The largest single allocation, £750 million, is directed at constructing a national AI supercomputer. The government expects the system to be operational by 2030 and has described it as ranking among the most advanced in the world. Within that budget, £400 million has been specifically earmarked for procuring high-powered chips, with a stated preference for components designed in Britain. Officials said the preference for UK-designed chips is not incidental; it reflects a wider policy of reducing dependence on foreign supply chains for technologies the government regards as strategically sensitive.
Supporting commercial enterprise and research, the plan establishes a £120 million AI Hardware Innovation Programme. The programme is intended to help British companies test and develop novel silicon, providing access to infrastructure and resources that smaller firms in particular would struggle to fund independently. In conjunction with these measures, the government revealed plans to grow the Scaling Inference Lab. This facility, which focuses on inference technologies and is managed via joint institutional delivery, is being expanded to provide a specialized environment for high-scale system testing. The expansion is meant to give researchers and industry partners a dedicated environment for testing inference systems at scale, an area of AI development that has attracted growing investment globally as demand for deployed models rises.

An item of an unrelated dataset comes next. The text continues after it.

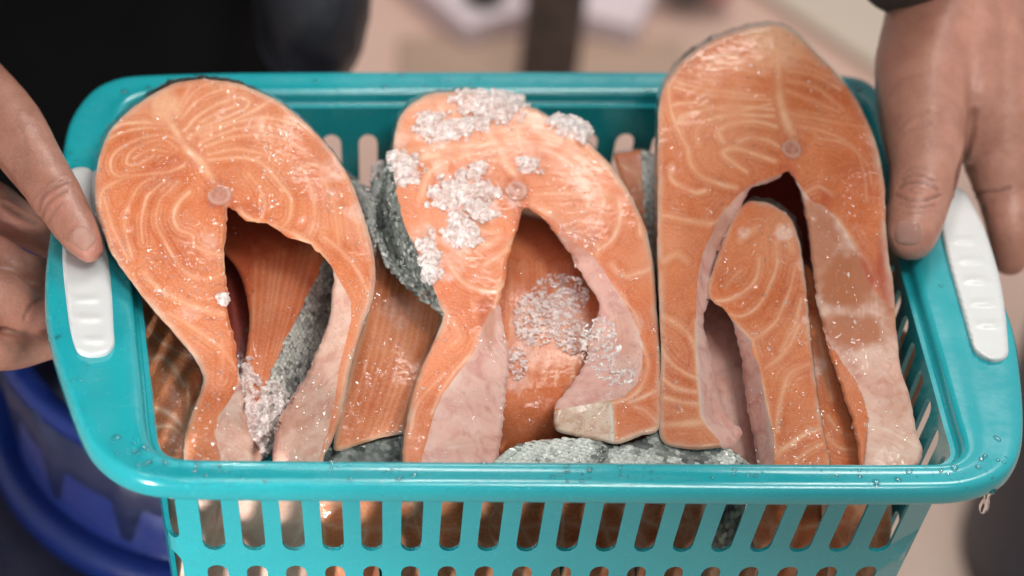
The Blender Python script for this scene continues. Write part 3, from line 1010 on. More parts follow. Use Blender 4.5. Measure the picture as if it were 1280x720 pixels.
S2 = piece('s2', 'ice-strewn middle salmon steak with dark scaly skin bared along its left', out2,
      Plane((600,115), .036, (580,575), -.018), L2,
      zones=[dict(name='scaly_skin', crease=skc2, poly=skp2, slope=.00045, mat=M_SCALE),
             dict(name='belly_lining', crease=l2c, poly=l2p, slope=.00018, mat=M_LINING),
             dict(name='belly_lining', crease=r2c, poly=r2p, slope=.00022, mat=M_LINING),
             dict(name='cut_end', crease=[(692,514),(700,512),(735,505),(764,500),(766,520),(768,560)], poly=b2p, slope=.00018, mat=M_CUT)],
      cav=cavp2, flesh=M_FLESH_PINK, shift=(-2,-1), bone=(645,238,15), seed=2, group=STEAKS, step=1.8, rimfat=5,
      frost=[(615,130,30,.9),(545,165,24,.8),(505,212,18,.8),(570,240,26,.8),(590,215,14,.6),(715,157,22,.8),(605,262,18,.6),(572,295,22,.6),(540,330,22,.6),(580,275,20,.5),(660,205,14,.5),(500,175,12,.4),(640,250,12,.5),(790,400,20,.3),(752,440,30,.5),(780,470,25,.4),(530,300,20,.4),(570,330,18,.3),(735,170,14,.5),(560,345,10,.5)],
      tone=[(545,160,60,.5),(600,140,50,.4),(700,180,60,.25),(560,300,50,.35),(700,300,40,.4),(800,330,30,.3)], lining=M_LINING, raw=[(652,262,12,14,.5),(700,300,50,30,.55),(610,400,14,40,.6),(600,560,40,16,.2),(780,420,20,40,.25),(660,280,20,20,.6)])

# ---------------- top steak, right
out3 = [(970,32),(943,34),(920,40),(893,50),(867,65),(850,80),(837,97),(828,113),(823,140),(822,177),(822,230),(822,270),(822,323),(824,379),(826,434),(826,460),(824,483),(824,511),(824,540),(832,556),(870,562),(900,560),
        (915,561),(928,543),(924,534),(915,527),(906,511),(899,490),(894,465),(888,440),(880,410),(880,392),(886,378),(888,351),(894,330),(904,304),(912,285),(922,266),(930,250),(938,236),(957,229),(973,222),(985,216),
        (996,228),(1004,250),(1009,275),(1012,300),(1016,330),(1019,360),(1024,390),(1029,411),(1040,450),(1049,475),(1057,500),(1066,530),(1072,555),(1076,584),(1110,590),(1146,582),(1153,562),(1147,545),(1141,515),(1136,492),(1128,470),(1124,450),(1121,417),
        (1119,400),(1117,357),(1111,323),(1108,290),(1107,263),(1104,220),(1094,177),(1080,143),(1060,110),(1040,87),(1020,67),(1000,46),(984,36)]
cavp3 = [(985,205),(1010,225),(1020,280),(1030,380),(1048,440),(1075,520),(1090,640),(1060,640),(1040,520),(1000,420),(935,560),(915,570),(896,555),(880,500),(868,420),(876,350),(890,300),(915,245),(950,222)]
l3c = [(985,214),(957,225),(937,232),(921,246),(903,268),(890,293),(879,315),(873,343),(871,365),(870,407),(870,442),(872,469),(874,497),(877,522),(885,535),(900,552),(903,566)]
l3p = l3c + [(935,570),(932,540),(920,525),(910,505),(896,460),(884,410),(884,385),(892,350),(900,310),(925,265),(942,240),(985,219)]
r3c = [(988,215),(1003,236),(1016,252),(1029,257),(1043,270),(1057,290),(1071,315),(1079,343),(1093,368),(1112,384),(1124,388)]
r3p = r3c + [(1130,420),(1128,460),(1142,500),(1150,540),(1160,565),(1150,600),(1083,600),(1080,576),(1083,555),(1085,522),(1079,497),(1069,475),(1053,453),(1037,428),(1026,405),(1020,380),(1014,340),(1008,290),(1000,245),(990,225)]
r3c2 = [(1026,405),(1037,428),(1053,453),(1069,475),(1079,497),(1085,522),(1083,555),(1080,576),(1083,600)]
L3 = [
 (5,.75,Z(3,810,30,[(480,100),(490,160),(490,220),(500,300),(520,370),(540,420),(545,460)])),
 (1.7,.55,Z(3,810,30,[(200,130),(300,118),(400,145),(460,160)])),
 (1.4,.5,Z(3,810,30,[(170,160),(260,145),(350,150),(455,180)])),
 (1.6,.55,Z(3,810,30,[(240,210),(200,205),(190,185),(240,165),(330,165),(440,190)])),
 (1.4,.5,Z(3,810,30,[(110,215),(200,240),(300,255),(440,270)])),
 (1.4,.5,Z(3,810,30,[(100,235),(200,262),(330,275),(460,285)])),
 (1.7,.6,Z(3,810,30,[(85,305),(160,293),(230,308),(330,325),(460,300)])),
 (1.8,.65,Z(3,810,30,[(110,375),(150,345),(200,325),(300,308),(470,320)])),
 (1.8,.65,Z(3,810,30,[(190,450),(180,405),(215,362),(310,340),(470,345)])),
 (1.8,.65,Z(3,810,30,[(275,435),(265,400),(310,375),(400,365),(480,385)])),
 (1.6,.6,Z(3,810,30,[(340,440),(380,425),(450,437),(490,460)])),
 (1.9,.8,Z(3,810,30,[(370,555),(300,505),(282,482),(320,465),(400,487),(475,515)])),
 (2.8,.75,Z(3,810,30,[(150,465),(160,520),(200,570),(270,600),(330,615)])),
 (2.2,.8,Z(3,810,30,[(88,530),(85,575),(120,608),(180,632),(215,625)])),
 (1.6,.65,Z(3,810,30,[(78,230),(88,330),(130,430),(150,465)])),
 (1.4,.6,Z(3,810,30,[(100,380),(130,340),(180,325)])),
 (3.2,.8,Z(3.6,810,240,[(70,105),(150,120),(220,135),(300,140),(350,80)])),
 (4,.55,Z(3.6,810,240,[(75,310),(130,280),(175,310)])),
 (3,.4,Z(3.6,810,240,[(60,560),(120,585),(180,640),(215,690)])),
 (2.2,.7,Z(3.6,810,400,[(60,130),(110,200),(170,240),(218,262)])),
 (2.6,.7,Z(3.6,810,400,[(65,262),(130,308),(215,325)])),
 (2.4,.7,Z(3.6,810,400,[(80,350),(150,370),(230,378)])),
 (2.4,.6,Z(3.6,810,400,[(100,0),(170,50),(215,130)])),
 (4,.6,Z(3.6,810,400,[(70,470),(150,470),(240,460)])), (2,.8,Z(3.6,810,400,[(215,0),(218,150),(232,350),(245,440),(300,520)])),
 (1.5,.5,Z(3,940,30,[(125,118),(200,122),(250,155)])),
 (1.6,.5,Z(3,940,30,[(125,150),(200,160),(290,200)])),
 (1.8,.55,Z(3,940,30,[(130,175),(230,190),(330,245)])),
 (1.8,.55,Z(3,940,30,[(135,210),(240,240),(345,325)])),
 (1.8,.55,Z(3,940,30,[(130,250),(200,278),(330,330)])),
 (1.6,.4,Z(3,940,30,[(140,335),(220,350),(320,370),(430,388)])),
 (1.6,.35,Z(3,940,30,[(250,430),(350,450),(430,520),(450,600)])),
 (1.6,.3,Z(3,940,30,[(150,380),(260,400),(380,460),(420,560),(430,660)])),
 (2.2,.5,Z(3,940,30,[(190,640),(250,610),(300,640)])),
 (2.5,.8,[(1043,268),(1057,288),(1071,313),(1079,341),(1093,366),(1112,382)]),
 (2.0,.6,[(1070,310),(1085,330),(1095,352)]),
]
_r = random.Random(5)
for _i in range(16):
    _x = 1012 + _i * 6.5 + _r.uniform(-2, 2)
    L3.append((.9, _r.uniform(.4, .9), [(_x, 335 + _r.uniform(-20, 20) + _i * 2), (_x + _r.uniform(-5, 3), 362 + _i * 2), (_x + _r.uniform(-3, 6), 395 + _r.uniform(-15, 15) + _i)]))
L3 += [(1.2, .8, [(1012,370),(1030,378),(1055,392),(1078,405)]), (1.0, .7, [(1020,350),(1050,362),(1080,385),(1112,398)]), (1.5, .8, [(1083,530),(1110,538),(1150,560)]), (1.2,.5,[(1090,545),(1115,552),(1140,566)]), (1.2,.5,[(1088,560),(1110,566),(1128,575)])]
S3 = piece('s3', 'tallest salmon steak, at the right, with a smaller steak in its cavity', out3,
      Plane((960,33), .062, (880,545), -.016), L3,
      zones=[dict(name='belly_lining', crease=l3c, poly=l3p, slope=.00060, mat=M_LINING),
             dict(name='belly_lining', crease=r3c, poly=r3p, slope=.00006, mat=M_LINING_PALE)],
      cav=cavp3, shift=(-2.5,-2.5), bone=(990,186,13), seed=3, group=STEAKS, step=1.8, rimfat=6,
      frost=[(1055,420,30,.5),(1080,430,25,.4),(900,330,8,.3)], lining=M_LINING, raw=[(985,214,14,10,.5),(1060,412,60,26,.95),(1020,300,34,66,.85),(1060,350,48,50,1.0),(1110,350,20,60,1.0),(1115,395,20,30,.6),(900,290,14,40,.4),(1120,500,20,30,.25)],
      tone=[(970,50,40,.9),(1000,70,25,.5),(880,150,60,.35),(835,300,14,.3),(1090,380,30,.4),(940,170,50,.3),(1090,250,60,-.5),(1060,180,40,-.2)])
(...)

Workforce development forms a distinct strand of the package. Funding has been allocated for doctoral training programmes and undergraduate bursaries, both directed at AI hardware as a discipline. The intent is to build a domestic pipeline of engineers and researchers capable of sustaining the industry the government is trying to create. Officials acknowledged that infrastructure investment of this scale produces limited long-term benefit without a workforce trained to operate and advance it.
Kendall framed the announcement in terms of economic sovereignty as much as technological ambition. In her remarks at London Tech Week, she said that a country's ability to design and manufacture the hardware that runs AI systems is becoming as consequential as its energy supply or financial infrastructure. The UK, she argued, already holds recognised strengths in microchip design, and the plan is in part an effort to translate that existing expertise into a larger industrial base. The government cited job creation and domestic economic growth among its primary objectives, alongside the strategic case for retaining national control over technologies it regards as foundational to future public services, defence, and commerce.
The announcement arrives at a moment of intensifying international competition. The United States has moved to restrict exports of advanced chips to several countries, and the European Union has launched its own semiconductor and AI infrastructure initiatives. Against that backdrop, the UK's plan reads as an attempt to secure a position in a supply chain that governments across the world are simultaneously trying to onshore. Whether £1.1 billion is sufficient to achieve that position will depend partly on execution and partly on how quickly the competitive landscape shifts. The government has not yet confirmed which institutions will manage the supercomputer or which procurement process will govern the chip purchases. Those details are expected in the months ahead.
What the plan signals clearly is that the current government regards hardware, not software alone, as the ground on which the AI competition is being fought. Kendall's remarks suggested a belief that Britain's window to act is open but not indefinitely so, and that the decisions made now about physical infrastructure will determine the country's standing in the sector for the decade to come.